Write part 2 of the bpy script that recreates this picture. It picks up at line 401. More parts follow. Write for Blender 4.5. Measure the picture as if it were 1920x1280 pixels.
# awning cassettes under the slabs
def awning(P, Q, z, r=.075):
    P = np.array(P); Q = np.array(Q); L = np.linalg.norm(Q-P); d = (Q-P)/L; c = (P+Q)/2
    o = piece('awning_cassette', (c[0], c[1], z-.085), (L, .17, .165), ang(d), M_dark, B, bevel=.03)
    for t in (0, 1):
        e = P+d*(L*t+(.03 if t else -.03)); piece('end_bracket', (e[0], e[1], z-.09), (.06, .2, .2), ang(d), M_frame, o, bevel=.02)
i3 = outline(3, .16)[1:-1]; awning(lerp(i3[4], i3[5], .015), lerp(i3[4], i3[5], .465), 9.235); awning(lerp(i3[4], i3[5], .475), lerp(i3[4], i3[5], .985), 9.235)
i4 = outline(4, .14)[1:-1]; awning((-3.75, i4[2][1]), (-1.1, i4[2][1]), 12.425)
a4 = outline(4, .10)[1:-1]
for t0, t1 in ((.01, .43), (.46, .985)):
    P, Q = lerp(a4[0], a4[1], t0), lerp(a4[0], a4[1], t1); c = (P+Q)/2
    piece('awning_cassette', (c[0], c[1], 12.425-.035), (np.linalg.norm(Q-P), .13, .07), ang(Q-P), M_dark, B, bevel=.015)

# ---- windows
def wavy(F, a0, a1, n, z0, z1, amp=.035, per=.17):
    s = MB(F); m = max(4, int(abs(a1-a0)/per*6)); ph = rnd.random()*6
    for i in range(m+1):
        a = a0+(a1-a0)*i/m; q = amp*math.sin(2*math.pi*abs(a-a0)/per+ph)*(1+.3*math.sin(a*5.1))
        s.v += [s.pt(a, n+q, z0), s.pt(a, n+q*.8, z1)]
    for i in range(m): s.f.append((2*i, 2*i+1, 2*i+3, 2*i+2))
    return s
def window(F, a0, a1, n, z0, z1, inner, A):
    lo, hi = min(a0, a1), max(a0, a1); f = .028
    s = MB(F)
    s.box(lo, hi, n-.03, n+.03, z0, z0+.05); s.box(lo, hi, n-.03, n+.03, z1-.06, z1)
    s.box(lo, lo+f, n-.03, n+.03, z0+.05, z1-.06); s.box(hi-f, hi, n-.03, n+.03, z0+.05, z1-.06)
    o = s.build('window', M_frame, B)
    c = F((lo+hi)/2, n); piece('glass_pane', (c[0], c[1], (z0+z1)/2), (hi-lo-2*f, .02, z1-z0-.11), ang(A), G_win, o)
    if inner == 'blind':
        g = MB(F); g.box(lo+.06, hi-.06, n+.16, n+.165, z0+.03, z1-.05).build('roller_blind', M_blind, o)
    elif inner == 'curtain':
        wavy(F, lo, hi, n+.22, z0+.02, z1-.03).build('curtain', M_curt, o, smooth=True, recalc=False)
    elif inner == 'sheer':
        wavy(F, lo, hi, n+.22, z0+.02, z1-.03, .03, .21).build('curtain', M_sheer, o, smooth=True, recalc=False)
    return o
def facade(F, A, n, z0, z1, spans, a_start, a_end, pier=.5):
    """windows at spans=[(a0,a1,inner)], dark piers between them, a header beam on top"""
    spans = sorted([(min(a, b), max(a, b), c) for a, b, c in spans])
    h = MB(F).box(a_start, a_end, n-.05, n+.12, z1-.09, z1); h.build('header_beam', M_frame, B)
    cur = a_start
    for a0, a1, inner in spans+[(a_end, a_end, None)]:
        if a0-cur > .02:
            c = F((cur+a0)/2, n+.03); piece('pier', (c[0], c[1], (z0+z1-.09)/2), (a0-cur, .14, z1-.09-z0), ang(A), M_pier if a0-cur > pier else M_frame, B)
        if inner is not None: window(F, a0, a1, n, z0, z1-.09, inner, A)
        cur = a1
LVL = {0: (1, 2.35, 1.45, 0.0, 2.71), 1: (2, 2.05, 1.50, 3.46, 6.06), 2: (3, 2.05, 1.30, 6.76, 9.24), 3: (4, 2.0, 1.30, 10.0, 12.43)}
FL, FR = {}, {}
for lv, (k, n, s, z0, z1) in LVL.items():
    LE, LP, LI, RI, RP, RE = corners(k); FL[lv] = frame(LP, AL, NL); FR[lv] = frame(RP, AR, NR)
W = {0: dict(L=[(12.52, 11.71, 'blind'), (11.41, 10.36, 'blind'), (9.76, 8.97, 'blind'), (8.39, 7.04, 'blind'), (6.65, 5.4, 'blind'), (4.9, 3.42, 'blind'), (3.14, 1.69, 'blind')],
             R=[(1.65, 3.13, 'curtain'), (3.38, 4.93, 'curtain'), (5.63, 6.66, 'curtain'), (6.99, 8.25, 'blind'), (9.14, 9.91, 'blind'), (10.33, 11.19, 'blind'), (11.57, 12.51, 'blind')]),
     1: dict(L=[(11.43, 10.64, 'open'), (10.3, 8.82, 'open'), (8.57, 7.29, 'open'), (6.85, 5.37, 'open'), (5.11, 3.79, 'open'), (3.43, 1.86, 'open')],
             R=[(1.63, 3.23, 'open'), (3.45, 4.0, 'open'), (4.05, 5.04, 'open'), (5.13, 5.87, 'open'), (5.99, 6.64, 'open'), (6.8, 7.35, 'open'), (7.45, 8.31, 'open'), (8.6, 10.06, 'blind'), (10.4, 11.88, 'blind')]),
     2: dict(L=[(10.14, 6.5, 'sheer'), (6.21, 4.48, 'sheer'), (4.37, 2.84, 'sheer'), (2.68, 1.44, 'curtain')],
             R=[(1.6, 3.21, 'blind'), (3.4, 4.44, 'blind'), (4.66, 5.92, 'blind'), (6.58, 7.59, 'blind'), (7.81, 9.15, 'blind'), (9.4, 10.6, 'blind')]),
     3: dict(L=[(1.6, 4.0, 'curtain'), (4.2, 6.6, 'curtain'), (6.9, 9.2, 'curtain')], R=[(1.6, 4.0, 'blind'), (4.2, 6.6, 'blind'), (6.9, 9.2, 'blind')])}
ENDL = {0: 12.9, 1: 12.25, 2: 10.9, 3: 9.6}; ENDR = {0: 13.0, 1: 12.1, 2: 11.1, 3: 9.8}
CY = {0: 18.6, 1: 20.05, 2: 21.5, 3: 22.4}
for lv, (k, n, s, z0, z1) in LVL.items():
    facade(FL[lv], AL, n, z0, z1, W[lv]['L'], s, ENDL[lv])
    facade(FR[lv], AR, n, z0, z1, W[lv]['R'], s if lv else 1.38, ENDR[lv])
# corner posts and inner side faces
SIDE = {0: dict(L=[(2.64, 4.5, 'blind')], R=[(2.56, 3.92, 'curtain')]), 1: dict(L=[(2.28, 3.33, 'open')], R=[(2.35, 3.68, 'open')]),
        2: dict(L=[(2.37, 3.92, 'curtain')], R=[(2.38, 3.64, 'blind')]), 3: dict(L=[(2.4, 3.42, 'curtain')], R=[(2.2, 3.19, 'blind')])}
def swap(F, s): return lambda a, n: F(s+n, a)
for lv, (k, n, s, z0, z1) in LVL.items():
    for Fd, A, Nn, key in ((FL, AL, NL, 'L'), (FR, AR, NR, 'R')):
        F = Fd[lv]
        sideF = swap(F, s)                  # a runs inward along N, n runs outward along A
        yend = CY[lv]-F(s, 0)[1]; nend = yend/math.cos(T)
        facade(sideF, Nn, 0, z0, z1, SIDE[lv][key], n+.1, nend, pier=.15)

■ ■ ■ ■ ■

* Your task *
Output the data above exactly, please, line for line.

* Finished task *
Write part 2 of the bpy script that recreates this picture. It picks up at line 401. More parts follow. Write for Blender 4.5. Measure the picture as if it were 1920x1280 pixels.
# awning cassettes under the slabs
def awning(P, Q, z, r=.075):
    P = np.array(P); Q = np.array(Q); L = np.linalg.norm(Q-P); d = (Q-P)/L; c = (P+Q)/2
    o = piece('awning_cassette', (c[0], c[1], z-.085), (L, .17, .165), ang(d), M_dark, B, bevel=.03)
    for t in (0, 1):
        e = P+d*(L*t+(.03 if t else -.03)); piece('end_bracket', (e[0], e[1], z-.09), (.06, .2, .2), ang(d), M_frame, o, bevel=.02)
i3 = outline(3, .16)[1:-1]; awning(lerp(i3[4], i3[5], .015), lerp(i3[4], i3[5], .465), 9.235); awning(lerp(i3[4], i3[5], .475), lerp(i3[4], i3[5], .985), 9.235)
i4 = outline(4, .14)[1:-1]; awning((-3.75, i4[2][1]), (-1.1, i4[2][1]), 12.425)
a4 = outline(4, .10)[1:-1]
for t0, t1 in ((.01, .43), (.46, .985)):
    P, Q = lerp(a4[0], a4[1], t0), lerp(a4[0], a4[1], t1); c = (P+Q)/2
    piece('awning_cassette', (c[0], c[1], 12.425-.035), (np.linalg.norm(Q-P), .13, .07), ang(Q-P), M_dark, B, bevel=.015)

# ---- windows
def wavy(F, a0, a1, n, z0, z1, amp=.035, per=.17):
    s = MB(F); m = max(4, int(abs(a1-a0)/per*6)); ph = rnd.random()*6
    for i in range(m+1):
        a = a0+(a1-a0)*i/m; q = amp*math.sin(2*math.pi*abs(a-a0)/per+ph)*(1+.3*math.sin(a*5.1))
        s.v += [s.pt(a, n+q, z0), s.pt(a, n+q*.8, z1)]
    for i in range(m): s.f.append((2*i, 2*i+1, 2*i+3, 2*i+2))
    return s
def window(F, a0, a1, n, z0, z1, inner, A):
    lo, hi = min(a0, a1), max(a0, a1); f = .028
    s = MB(F)
    s.box(lo, hi, n-.03, n+.03, z0, z0+.05); s.box(lo, hi, n-.03, n+.03, z1-.06, z1)
    s.box(lo, lo+f, n-.03, n+.03, z0+.05, z1-.06); s.box(hi-f, hi, n-.03, n+.03, z0+.05, z1-.06)
    o = s.build('window', M_frame, B)
    c = F((lo+hi)/2, n); piece('glass_pane', (c[0], c[1], (z0+z1)/2), (hi-lo-2*f, .02, z1-z0-.11), ang(A), G_win, o)
    if inner == 'blind':
        g = MB(F); g.box(lo+.06, hi-.06, n+.16, n+.165, z0+.03, z1-.05).build('roller_blind', M_blind, o)
    elif inner == 'curtain':
        wavy(F, lo, hi, n+.22, z0+.02, z1-.03).build('curtain', M_curt, o, smooth=True, recalc=False)
    elif inner == 'sheer':
        wavy(F, lo, hi, n+.22, z0+.02, z1-.03, .03, .21).build('curtain', M_sheer, o, smooth=True, recalc=False)
    return o
def facade(F, A, n, z0, z1, spans, a_start, a_end, pier=.5):
    """windows at spans=[(a0,a1,inner)], dark piers between them, a header beam on top"""
    spans = sorted([(min(a, b), max(a, b), c) for a, b, c in spans])
    h = MB(F).box(a_start, a_end, n-.05, n+.12, z1-.09, z1); h.build('header_beam', M_frame, B)
    cur = a_start
    for a0, a1, inner in spans+[(a_end, a_end, None)]:
        if a0-cur > .02:
            c = F((cur+a0)/2, n+.03); piece('pier', (c[0], c[1], (z0+z1-.09)/2), (a0-cur, .14, z1-.09-z0), ang(A), M_pier if a0-cur > pier else M_frame, B)
        if inner is not None: window(F, a0, a1, n, z0, z1-.09, inner, A)
        cur = a1
LVL = {0: (1, 2.35, 1.45, 0.0, 2.71), 1: (2, 2.05, 1.50, 3.46, 6.06), 2: (3, 2.05, 1.30, 6.76, 9.24), 3: (4, 2.0, 1.30, 10.0, 12.43)}
FL, FR = {}, {}
for lv, (k, n, s, z0, z1) in LVL.items():
    LE, LP, LI, RI, RP, RE = corners(k); FL[lv] = frame(LP, AL, NL); FR[lv] = frame(RP, AR, NR)
W = {0: dict(L=[(12.52, 11.71, 'blind'), (11.41, 10.36, 'blind'), (9.76, 8.97, 'blind'), (8.39, 7.04, 'blind'), (6.65, 5.4, 'blind'), (4.9, 3.42, 'blind'), (3.14, 1.69, 'blind')],
             R=[(1.65, 3.13, 'curtain'), (3.38, 4.93, 'curtain'), (5.63, 6.66, 'curtain'), (6.99, 8.25, 'blind'), (9.14, 9.91, 'blind'), (10.33, 11.19, 'blind'), (11.57, 12.51, 'blind')]),
     1: dict(L=[(11.43, 10.64, 'open'), (10.3, 8.82, 'open'), (8.57, 7.29, 'open'), (6.85, 5.37, 'open'), (5.11, 3.79, 'open'), (3.43, 1.86, 'open')],
             R=[(1.63, 3.23, 'open'), (3.45, 4.0, 'open'), (4.05, 5.04, 'open'), (5.13, 5.87, 'open'), (5.99, 6.64, 'open'), (6.8, 7.35, 'open'), (7.45, 8.31, 'open'), (8.6, 10.06, 'blind'), (10.4, 11.88, 'blind')]),
     2: dict(L=[(10.14, 6.5, 'sheer'), (6.21, 4.48, 'sheer'), (4.37, 2.84, 'sheer'), (2.68, 1.44, 'curtain')],
             R=[(1.6, 3.21, 'blind'), (3.4, 4.44, 'blind'), (4.66, 5.92, 'blind'), (6.58, 7.59, 'blind'), (7.81, 9.15, 'blind'), (9.4, 10.6, 'blind')]),
     3: dict(L=[(1.6, 4.0, 'curtain'), (4.2, 6.6, 'curtain'), (6.9, 9.2, 'curtain')], R=[(1.6, 4.0, 'blind'), (4.2, 6.6, 'blind'), (6.9, 9.2, 'blind')])}
ENDL = {0: 12.9, 1: 12.25, 2: 10.9, 3: 9.6}; ENDR = {0: 13.0, 1: 12.1, 2: 11.1, 3: 9.8}
CY = {0: 18.6, 1: 20.05, 2: 21.5, 3: 22.4}
for lv, (k, n, s, z0, z1) in LVL.items():
    facade(FL[lv], AL, n, z0, z1, W[lv]['L'], s, ENDL[lv])
    facade(FR[lv], AR, n, z0, z1, W[lv]['R'], s if lv else 1.38, ENDR[lv])
# corner posts and inner side faces
SIDE = {0: dict(L=[(2.64, 4.5, 'blind')], R=[(2.56, 3.92, 'curtain')]), 1: dict(L=[(2.28, 3.33, 'open')], R=[(2.35, 3.68, 'open')]),
        2: dict(L=[(2.37, 3.92, 'curtain')], R=[(2.38, 3.64, 'blind')]), 3: dict(L=[(2.4, 3.42, 'curtain')], R=[(2.2, 3.19, 'blind')])}
def swap(F, s): return lambda a, n: F(s+n, a)
for lv, (k, n, s, z0, z1) in LVL.items():
    for Fd, A, Nn, key in ((FL, AL, NL, 'L'), (FR, AR, NR, 'R')):
        F = Fd[lv]
        sideF = swap(F, s)                  # a runs inward along N, n runs outward along A
        yend = CY[lv]-F(s, 0)[1]; nend = yend/math.cos(T)
        facade(sideF, Nn, 0, z0, z1, SIDE[lv][key], n+.1, nend, pier=.15)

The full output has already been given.